Now I just have an image of you turning up out the front of my house, in a ute with a flag on the bonnet

PRIME MINISTER:

Yeah, yeah that’s right.  And a crowbar.

MICK MOLLOY:

[Inaudible] [Laughter]

PRIME MINISTER:

And you’ve got this vision of me putting the crowbar through the water main-

MICK MOLLOY:

That would be funny.

PRIME MINISTER:

Followed by, hopefully not followed by the power line because I’ll electrocute myself.

MICK MOLLOY:

Very good well I’ll wait.

EDDIE MCGUIRE:

And Lucy coming behind you fixing it all up, just as she does at home.

PRIME MINISTER:

That would right, that would be right.

EDDIE MCGUIRE:

I understand today is a big day as well. A new chief executive will be announced at Australia Post, we won’t put you on the spot, we’ll let that announcement come this morning. But that’s another step forward and another great Australian.

PRIME MINISTER:

Yeah, it is a great Australian, a great hire actually, yep.

EDDIE MCGUIRE:

Yep, more Collingwood board members in high positions, that’s what I want.

PRIME MINISTER:

You heard it first from Eddie McGuire. Eddie, first with the mail.

MICK MOLLOY:

There it is.

EDDIE MCGUIRE:

There we go. I think you can have the morning off Malcolm. 

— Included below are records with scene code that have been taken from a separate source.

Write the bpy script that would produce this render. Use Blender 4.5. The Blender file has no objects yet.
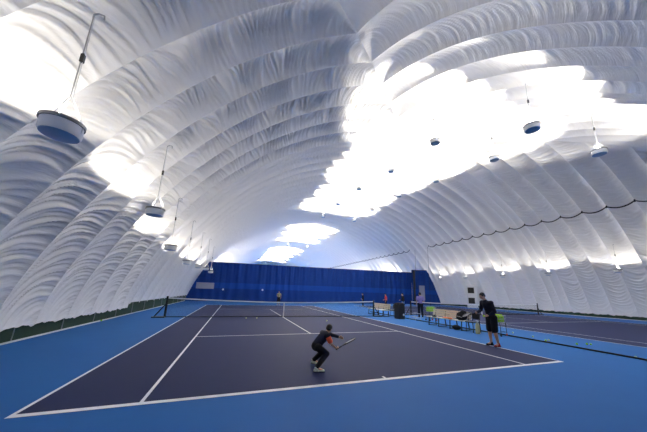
import bpy, bmesh, math, random
import numpy as np
from mathutils import Vector, Matrix
random.seed(7); rng = np.random.default_rng(5)
PI = math.pi
S = bpy.context.scene
COL = S.collection

# ------------------------------------------------------------------ camera
cx, cy, cz, yaw, pit, rol, fpx = 2.501, -4.6442, 1.6528, .3478, .2135, .0313, 251.35
fw = Vector((math.sin(yaw)*math.cos(pit), math.cos(yaw)*math.cos(pit), math.sin(pit)))
rt = Vector((math.cos(yaw), -math.sin(yaw), 0)); up = rt.cross(fw)
r2 = rt*math.cos(rol) + up*math.sin(rol); u2 = -rt*math.sin(rol) + up*math.cos(rol)
cam = bpy.data.cameras.new('camera'); co = bpy.data.objects.new('camera', cam); COL.objects.link(co)
M = Matrix((r2, u2, -fw)).transposed().to_4x4(); M.translation = (cx, cy, cz)
co.matrix_world = M
cam.sensor_width = 36; cam.lens = fpx/647*36; cam.shift_x = -6.54/647; cam.shift_y = 21.08/647
cam.clip_start = .05; cam.clip_end = 400
S.camera = co
S.view_settings.view_transform = 'Standard'; S.view_settings.look = 'None'
S.view_settings.gamma = 1; S.view_settings.use_curve_mapping = False
S.view_settings.exposure = 0.74
S.cycles.diffuse_bounces = 10; S.cycles.max_bounces = 14
w = bpy.data.worlds.new('world'); S.world = w; w.use_nodes = True
w.node_tree.nodes['Background'].inputs[0].default_value = (.6, .7, .9, 1)
w.node_tree.nodes['Background'].inputs[1].default_value = .3

# ------------------------------------------------------------------ materials
def mat(name, col, rough=.6, metal=0., spec=.5, noise=None, alpha=None):
    m = bpy.data.materials.new(name); m.use_nodes = True
    nt = m.node_tree; b = nt.nodes['Principled BSDF']
    b.inputs['Base Color'].default_value = (*col, 1); b.inputs['Roughness'].default_value = rough
    b.inputs['Metallic'].default_value = metal; b.inputs['Specular IOR Level'].default_value = spec
    if noise:
        sc, amt = noise
        tc = nt.nodes.new('ShaderNodeTexCoord'); n = nt.nodes.new('ShaderNodeTexNoise')
        n.inputs['Scale'].default_value = sc; n.inputs['Detail'].default_value = 5
        nt.links.new(tc.outputs['Object'], n.inputs['Vector'])
        mx = nt.nodes.new('ShaderNodeMix'); mx.data_type = 'RGBA'
        mx.inputs['A'].default_value = (*[c*(1-amt) for c in col], 1); mx.inputs['B'].default_value = (*[min(1, c*(1+amt)) for c in col], 1)
        nt.links.new(n.outputs['Fac'], mx.inputs['Factor']); nt.links.new(mx.outputs['Result'], b.inputs['Base Color'])
    return m
BLUE = mat('blue_acrylic', (.020, .130, .40), .65, spec=.12, noise=(1.3, .06))
SLATE = mat('slate_acrylic', (.022, .031, .096), .65, spec=.12, noise=(1.1, .07))
WLINE = mat('white_line_paint', (.85, .86, .88), .55)
WHITE = mat('white_metal', (.74, .75, .77), .4, noise=(9, .04))
LENS = mat('blue_glass', (.14, .30, .52), .3, noise=(6, .08))
RIM = mat('grey_rim', (.16, .17, .19), .4, .3)
BLACK = mat('black_plastic', (.012, .012, .014), .45)
ROPE = mat('black_rope', (.010, .010, .012), .8)
WIRE = mat('steel_wire', (.42, .43, .45), .35, .8)
CURT = mat('blue_curtain_fabric', (.008, .040, .215), .7, spec=.15, noise=(3, .12))
CURTB = mat('blue_curtain_band', (.008, .055, .31), .7, spec=.15, noise=(3, .1))
GREEN = mat('dark_green_fabric', (.010, .040, .022), .7, noise=(5, .2))
NETM = mat('black_net_cord', (.012, .013, .018), .8)
TAPE = mat('white_net_tape', (.80, .80, .80), .7)
BEIGE = mat('beige_slat', (.66, .58, .44), .5, noise=(14, .1))
BALL = mat('yellow_green_felt', (.40, .72, .012), .9, spec=.05, noise=(60, .1))
BALLP = mat('pale_felt', (.66, .72, .35), .9, noise=(60, .1))
SKIN = mat('skin', (.52, .30, .21), .55)
HAIR = mat('black_hair', (.010, .008, .008), .6, noise=(40, .3))
CLBLK = mat('black_cloth', (.014, .015, .020), .8, spec=.15, noise=(30, .2))
CLNAVY = mat('navy_cloth', (.016, .018, .034), .8, spec=.15, noise=(30, .2))
CLRED = mat('coral_cloth', (.75, .10, .05), .75, noise=(30, .1))
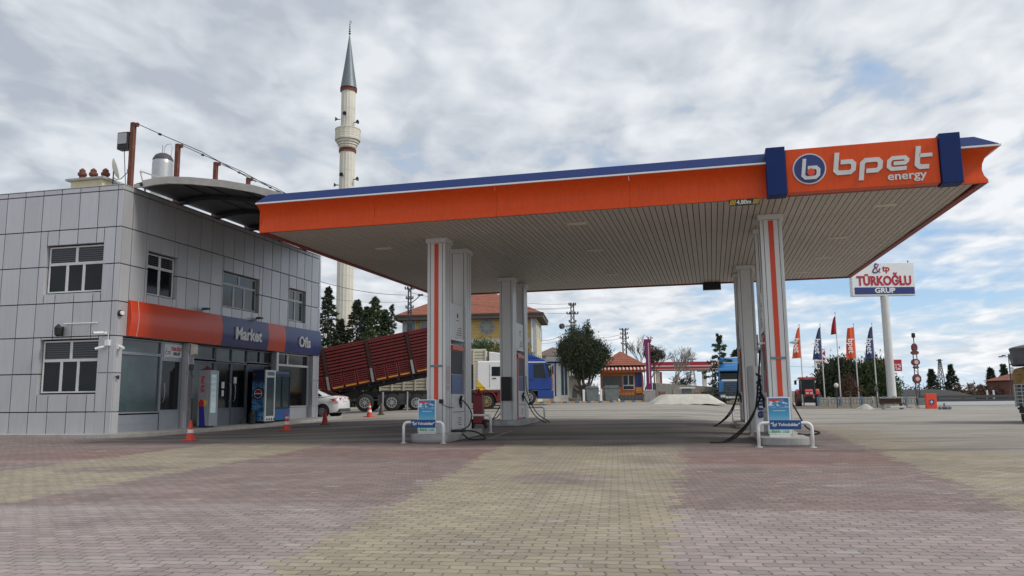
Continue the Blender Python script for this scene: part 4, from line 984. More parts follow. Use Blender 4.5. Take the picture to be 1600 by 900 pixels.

Hey Prime Minister, thanks for dropping by. We really appreciate the fact that you came in to speak to our Triple M listeners whenever there’s good news and bad news but it’s always a pleasure having you with us in the studio.

PRIME MINISTER:

It’s good to be here, great to see you. 

EDDIE MCGUIRE:

Good on you mate.  Malcolm Turnbull joining us on Triple M’s Hot Breakfast.